El buen salvaje

Los chistes de mariquitas de Arévalo

Hay un ente superior (ellos) que son los que dictaminan cuándo hay que desencajar la mandíbula como los regidores de televisión

El humor y el horror están unidos por apenas dos letras, tanto lenguaje parecido no es casualidad, las palabras nacen después de un parto largo en el que la sintaxis hace de comadrona y luego vienen las vecinas, como en una de las malas de Almodóvar, a elaborar sintagmas y la oportuna caligrafía. En «El humor judío, una historia seria» (un título muy mejorable), escrito por Jeremy Dauber y editado por Acantilado, se explica por qué uno ríe para sobrevivir. Muy recomendable ahora que parece que hay una guerra por Israel. «Prefiero la ciencia a la religión. Si me dan a escoger entre Dios y el aire acondicionado, me quedo con el aire»: es una de las tantas citas con retranca incorrecta de Woody Allen por el que la intelectualidad (antes de que las neofeministas lo cancelaran) rezaba como él al aparato refrigerador.

Henos aquí con que ya el humor tiene sus límites, líneas rojas y pastillas azules, un priapismo energúmeno que no deja reírse de lo que hace gracia porque hay un ente superior (ellos) que son los que dictaminan cuándo hay que desencajar la mandíbula como los regidores de televisión en el momento en el que avisa al público de que hay que aplaudir. Los cojones.

Hace unos días murió un humorista de otro tiempo. Es verdad que ya no hacía mucha gracia. Se hizo famoso por contar chistes de mariquitas y de gangosos. Un chiste de mariquitas cuando la calle está llena de mariquitas normalizadas pues no tiene la misma comicidad. Pero Arévalo no era «facha», como sentenciaron algunos, porque contara chistes de mariquitas. En la época en que se hizo famoso esos chascarrillos eran simpáticos.

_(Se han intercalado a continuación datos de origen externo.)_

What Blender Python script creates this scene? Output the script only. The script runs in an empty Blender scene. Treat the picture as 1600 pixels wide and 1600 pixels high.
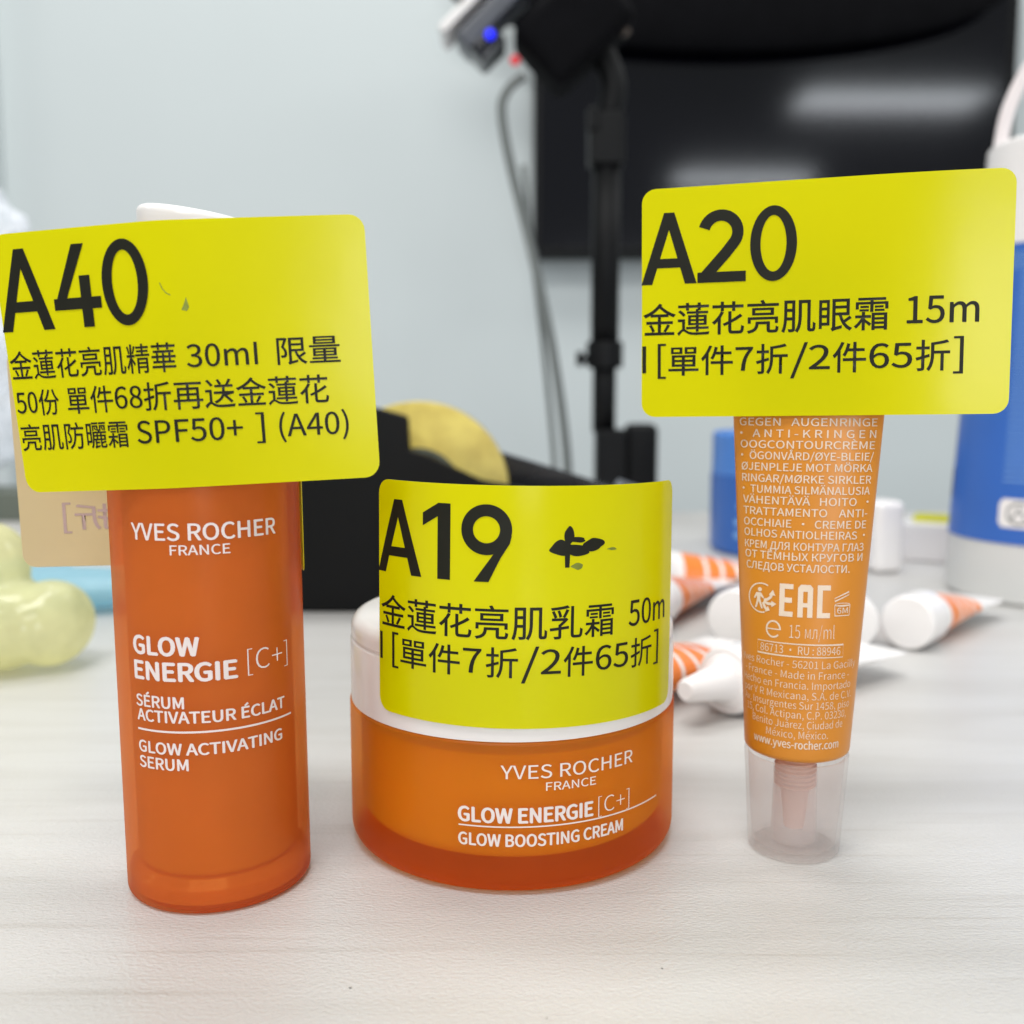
import bpy, bmesh, math, random
from mathutils import Vector, Matrix, noise
random.seed(7)
S = 0.001                      # all dimensions below are millimetres
sc = bpy.context.scene
COL = sc.collection
R = math.radians

# ------------------------------------------------------------------ camera
cam = bpy.data.cameras.new('camera'); camo = bpy.data.objects.new('camera', cam); COL.objects.link(camo)
camo.location = (0, 0, 0.090); camo.rotation_euler = (R(90 - 6.8), 0, 0)
cam.sensor_width = 36; cam.lens = 36; cam.clip_start = 0.005; cam.clip_end = 100
cam.dof.use_dof = True; cam.dof.focus_distance = 0.180; cam.dof.aperture_fstop = 14.5
sc.camera = camo
# ------------------------------------------------------------------ light of the room
w = bpy.data.worlds.new("World"); sc.world = w; w.use_nodes = True
bg = w.node_tree.nodes['Background']
bg.inputs[0].default_value = (0.90, 0.96, 1.0, 1); bg.inputs[1].default_value = 0.28
def ceiling_lamp(x, y, power):   # the panel lamps of the office ceiling
    l = bpy.data.lights.new('ceiling_lamp', 'AREA'); l.shape = 'RECTANGLE'; l.size = 1.2; l.size_y = 0.45
    l.energy = power; l.color = (1.0, 0.99, 0.965) if y > -3.5 else (.90, .95, 1.0)
    o = bpy.data.objects.new('ceiling_lamp', l); COL.objects.link(o); o.location = (x, y, 1.95)
for x, y, p in ((-0.32, -0.45, 29), (-0.25, 0.85, 18), (-0.5, -2.1, 24), (-0.9, -3.4, 20), (2.3, 0.9, 24), (2.45, -3.8, 24), (2.05, -6.3, 32), (-2.6, 0.6, 14)):
    ceiling_lamp(x, y, p)
wl = bpy.data.lights.new('added_glare_light', 'AREA'); wl.shape = 'RECTANGLE'; wl.size = .72; wl.size_y = .62; wl.energy = 15.0; wl.color = (.95, .98, 1.0)  # added lamp behind the camera, gives the tube's label its glare
wo = bpy.data.objects.new('added_glare_light', wl); COL.objects.link(wo); wo.location = (.58, -2.5, .36); wo.rotation_euler = (R(90), 0, 0)
sc.view_settings.view_transform = 'Standard'; sc.view_settings.look = 'None'
sc.view_settings.exposure = 0.15; sc.view_settings.gamma = 1.0; sc.view_settings.use_curve_mapping = False
sc.render.engine = 'CYCLES'
sc.cycles.use_denoising = True
sc.cycles.max_bounces = 14; sc.cycles.transparent_max_bounces = 24; sc.cycles.transmission_bounces = 12
sc.cycles.caustics_reflective = False; sc.cycles.sample_clamp_indirect = 6

# ------------------------------------------------------------------ materials
class NT:
    def __init__(s, name):
        s.m = bpy.data.materials.new(name); s.m.use_nodes = True; s.t = s.m.node_tree
        s.t.nodes.clear(); s.out = s.n('ShaderNodeOutputMaterial')
    def n(s, typ, **kw):
        nd = s.t.nodes.new(typ)
        for k, v in kw.items():
            if k.startswith('_'): setattr(nd, k[1:], v)
            else: nd.inputs[k.replace('__', ' ')].default_value = v
        return nd
    def l(s, a, b): s.t.links.new(a, b)
def c4(c): return (c[0], c[1], c[2], 1)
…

En la Feria de abril, en la frontera que separaba las casetas bien de la calle del infierno, la Esmeralda de Sevilla también contaba chistes de mariquitas. Allí coincidían personajes tan dispares como Nazario y Paco Gandía. También yo. Era uno de esos lugares canallas en los que más te valía llevar una navaja en la liga o enseñar un tatuaje a lo bruto, no a lo fino como en el anuncio de Gaultier. Cuando la Esmeralda murió, los periódicos dijeron que era un ser libre en tiempos de ordeno y mando y que merecía tener una calle en Sevilla. Y Arévalo, que contaba chistes de mariquitas más blancos, se quedó con la impronta de un casposo que se lio con una tía buena. Y es que, igual se me va la cabeza, está muy bien ser hombre y vestirte de mujer, pero no ser blanco y pintarte la cara de negro para hacer de rey Baltasar. No sé si me explico.